● **Extracted data**
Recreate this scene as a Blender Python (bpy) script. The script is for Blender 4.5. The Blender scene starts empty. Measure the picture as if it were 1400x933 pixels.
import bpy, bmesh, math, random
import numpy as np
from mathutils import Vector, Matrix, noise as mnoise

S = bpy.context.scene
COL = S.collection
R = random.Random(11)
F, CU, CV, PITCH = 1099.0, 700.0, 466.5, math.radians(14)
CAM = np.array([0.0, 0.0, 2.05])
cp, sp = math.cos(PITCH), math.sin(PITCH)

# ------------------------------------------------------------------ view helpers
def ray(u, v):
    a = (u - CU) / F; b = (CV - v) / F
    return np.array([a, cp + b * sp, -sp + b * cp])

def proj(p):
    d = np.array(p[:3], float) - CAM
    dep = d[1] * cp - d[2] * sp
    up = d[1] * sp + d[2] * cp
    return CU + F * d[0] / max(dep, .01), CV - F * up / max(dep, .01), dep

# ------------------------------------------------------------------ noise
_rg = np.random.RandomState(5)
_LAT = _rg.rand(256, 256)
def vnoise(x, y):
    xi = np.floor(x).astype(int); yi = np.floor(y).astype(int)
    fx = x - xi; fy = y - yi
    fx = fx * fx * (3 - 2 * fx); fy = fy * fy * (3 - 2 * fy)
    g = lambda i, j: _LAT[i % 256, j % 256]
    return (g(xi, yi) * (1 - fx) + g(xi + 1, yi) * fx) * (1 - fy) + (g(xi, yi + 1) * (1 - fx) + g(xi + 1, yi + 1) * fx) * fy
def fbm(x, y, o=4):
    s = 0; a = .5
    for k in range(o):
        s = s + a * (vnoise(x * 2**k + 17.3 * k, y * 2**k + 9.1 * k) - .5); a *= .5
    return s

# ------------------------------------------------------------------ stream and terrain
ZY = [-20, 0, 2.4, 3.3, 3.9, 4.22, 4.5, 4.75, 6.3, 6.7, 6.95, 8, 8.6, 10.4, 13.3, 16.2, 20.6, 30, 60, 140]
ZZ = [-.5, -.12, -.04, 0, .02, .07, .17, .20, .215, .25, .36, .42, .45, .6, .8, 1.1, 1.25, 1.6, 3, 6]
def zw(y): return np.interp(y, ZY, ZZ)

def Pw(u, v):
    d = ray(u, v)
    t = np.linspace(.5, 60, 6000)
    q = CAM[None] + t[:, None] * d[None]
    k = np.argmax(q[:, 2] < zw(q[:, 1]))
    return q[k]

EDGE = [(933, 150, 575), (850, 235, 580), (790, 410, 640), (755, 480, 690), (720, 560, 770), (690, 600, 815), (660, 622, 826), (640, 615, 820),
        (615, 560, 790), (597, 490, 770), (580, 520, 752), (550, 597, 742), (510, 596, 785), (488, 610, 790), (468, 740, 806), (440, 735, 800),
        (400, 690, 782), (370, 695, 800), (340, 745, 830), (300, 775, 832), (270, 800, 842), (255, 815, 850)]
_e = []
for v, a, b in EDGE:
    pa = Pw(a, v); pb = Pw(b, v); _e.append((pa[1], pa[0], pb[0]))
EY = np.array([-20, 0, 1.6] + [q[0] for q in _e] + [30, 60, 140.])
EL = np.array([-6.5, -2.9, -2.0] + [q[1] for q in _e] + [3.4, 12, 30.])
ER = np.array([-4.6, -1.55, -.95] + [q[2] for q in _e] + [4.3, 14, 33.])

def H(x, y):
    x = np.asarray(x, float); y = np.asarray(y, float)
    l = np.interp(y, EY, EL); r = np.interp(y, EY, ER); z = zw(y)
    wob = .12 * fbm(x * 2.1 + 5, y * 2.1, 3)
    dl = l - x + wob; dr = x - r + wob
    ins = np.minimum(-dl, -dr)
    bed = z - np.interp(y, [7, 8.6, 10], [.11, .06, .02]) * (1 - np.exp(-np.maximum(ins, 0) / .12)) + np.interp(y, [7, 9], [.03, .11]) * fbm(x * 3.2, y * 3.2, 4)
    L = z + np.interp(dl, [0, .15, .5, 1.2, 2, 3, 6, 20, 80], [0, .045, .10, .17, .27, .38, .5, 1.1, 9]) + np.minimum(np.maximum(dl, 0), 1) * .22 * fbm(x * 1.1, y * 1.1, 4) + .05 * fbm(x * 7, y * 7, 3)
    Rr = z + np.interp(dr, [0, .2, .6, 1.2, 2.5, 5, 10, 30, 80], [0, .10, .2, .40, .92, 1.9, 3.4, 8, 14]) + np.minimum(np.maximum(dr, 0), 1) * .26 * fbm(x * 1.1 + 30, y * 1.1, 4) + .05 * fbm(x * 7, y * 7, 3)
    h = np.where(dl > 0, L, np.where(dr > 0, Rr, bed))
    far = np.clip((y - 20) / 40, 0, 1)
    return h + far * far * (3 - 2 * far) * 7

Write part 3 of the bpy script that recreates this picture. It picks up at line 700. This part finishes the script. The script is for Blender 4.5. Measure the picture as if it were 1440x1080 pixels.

● **Written request**
Print all of the entries exactly as they appear.

● **Task response**
Recreate this scene as a Blender Python (bpy) script. The script is for Blender 4.5. The Blender scene starts empty. Measure the picture as if it were 1400x933 pixels.
import bpy, bmesh, math, random
import numpy as np
from mathutils import Vector, Matrix, noise as mnoise

S = bpy.context.scene
COL = S.collection
R = random.Random(11)
F, CU, CV, PITCH = 1099.0, 700.0, 466.5, math.radians(14)
CAM = np.array([0.0, 0.0, 2.05])
cp, sp = math.cos(PITCH), math.sin(PITCH)

# ------------------------------------------------------------------ view helpers
def ray(u, v):
    a = (u - CU) / F; b = (CV - v) / F
    return np.array([a, cp + b * sp, -sp + b * cp])

def proj(p):
    d = np.array(p[:3], float) - CAM
    dep = d[1] * cp - d[2] * sp
    up = d[1] * sp + d[2] * cp
    return CU + F * d[0] / max(dep, .01), CV - F * up / max(dep, .01), dep

# ------------------------------------------------------------------ noise
_rg = np.random.RandomState(5)
_LAT = _rg.rand(256, 256)
def vnoise(x, y):
    xi = np.floor(x).astype(int); yi = np.floor(y).astype(int)
    fx = x - xi; fy = y - yi
    fx = fx * fx * (3 - 2 * fx); fy = fy * fy * (3 - 2 * fy)
    g = lambda i, j: _LAT[i % 256, j % 256]
    return (g(xi, yi) * (1 - fx) + g(xi + 1, yi) * fx) * (1 - fy) + (g(xi, yi + 1) * (1 - fx) + g(xi + 1, yi + 1) * fx) * fy
def fbm(x, y, o=4):
    s = 0; a = .5
    for k in range(o):
        s = s + a * (vnoise(x * 2**k + 17.3 * k, y * 2**k + 9.1 * k) - .5); a *= .5
    return s

# ------------------------------------------------------------------ stream and terrain
ZY = [-20, 0, 2.4, 3.3, 3.9, 4.22, 4.5, 4.75, 6.3, 6.7, 6.95, 8, 8.6, 10.4, 13.3, 16.2, 20.6, 30, 60, 140]
ZZ = [-.5, -.12, -.04, 0, .02, .07, .17, .20, .215, .25, .36, .42, .45, .6, .8, 1.1, 1.25, 1.6, 3, 6]
def zw(y): return np.interp(y, ZY, ZZ)

def Pw(u, v):
    d = ray(u, v)
    t = np.linspace(.5, 60, 6000)
    q = CAM[None] + t[:, None] * d[None]
    k = np.argmax(q[:, 2] < zw(q[:, 1]))
    return q[k]

EDGE = [(933, 150, 575), (850, 235, 580), (790, 410, 640), (755, 480, 690), (720, 560, 770), (690, 600, 815), (660, 622, 826), (640, 615, 820),
        (615, 560, 790), (597, 490, 770), (580, 520, 752), (550, 597, 742), (510, 596, 785), (488, 610, 790), (468, 740, 806), (440, 735, 800),
        (400, 690, 782), (370, 695, 800), (340, 745, 830), (300, 775, 832), (270, 800, 842), (255, 815, 850)]
_e = []
for v, a, b in EDGE:
    pa = Pw(a, v); pb = Pw(b, v); _e.append((pa[1], pa[0], pb[0]))
EY = np.array([-20, 0, 1.6] + [q[0] for q in _e] + [30, 60, 140.])
EL = np.array([-6.5, -2.9, -2.0] + [q[1] for q in _e] + [3.4, 12, 30.])
ER = np.array([-4.6, -1.55, -.95] + [q[2] for q in _e] + [4.3, 14, 33.])

def H(x, y):
    x = np.asarray(x, float); y = np.asarray(y, float)
    l = np.interp(y, EY, EL); r = np.interp(y, EY, ER); z = zw(y)
    wob = .12 * fbm(x * 2.1 + 5, y * 2.1, 3)
    dl = l - x + wob; dr = x - r + wob
    ins = np.minimum(-dl, -dr)
    bed = z - np.interp(y, [7, 8.6, 10], [.11, .06, .02]) * (1 - np.exp(-np.maximum(ins, 0) / .12)) + np.interp(y, [7, 9], [.03, .11]) * fbm(x * 3.2, y * 3.2, 4)
    L = z + np.interp(dl, [0, .15, .5, 1.2, 2, 3, 6, 20, 80], [0, .045, .10, .17, .27, .38, .5, 1.1, 9]) + np.minimum(np.maximum(dl, 0), 1) * .22 * fbm(x * 1.1, y * 1.1, 4) + .05 * fbm(x * 7, y * 7, 3)
    Rr = z + np.interp(dr, [0, .2, .6, 1.2, 2.5, 5, 10, 30, 80], [0, .10, .2, .40, .92, 1.9, 3.4, 8, 14]) + np.minimum(np.maximum(dr, 0), 1) * .26 * fbm(x * 1.1 + 30, y * 1.1, 4) + .05 * fbm(x * 7, y * 7, 3)
    h = np.where(dl > 0, L, np.where(dr > 0, Rr, bed))
    far = np.clip((y - 20) / 40, 0, 1)
    return h + far * far * (3 - 2 * far) * 7

Write part 3 of the bpy script that recreates this picture. It picks up at line 700. This part finishes the script. The script is for Blender 4.5. Measure the picture as if it were 1440x1080 pixels.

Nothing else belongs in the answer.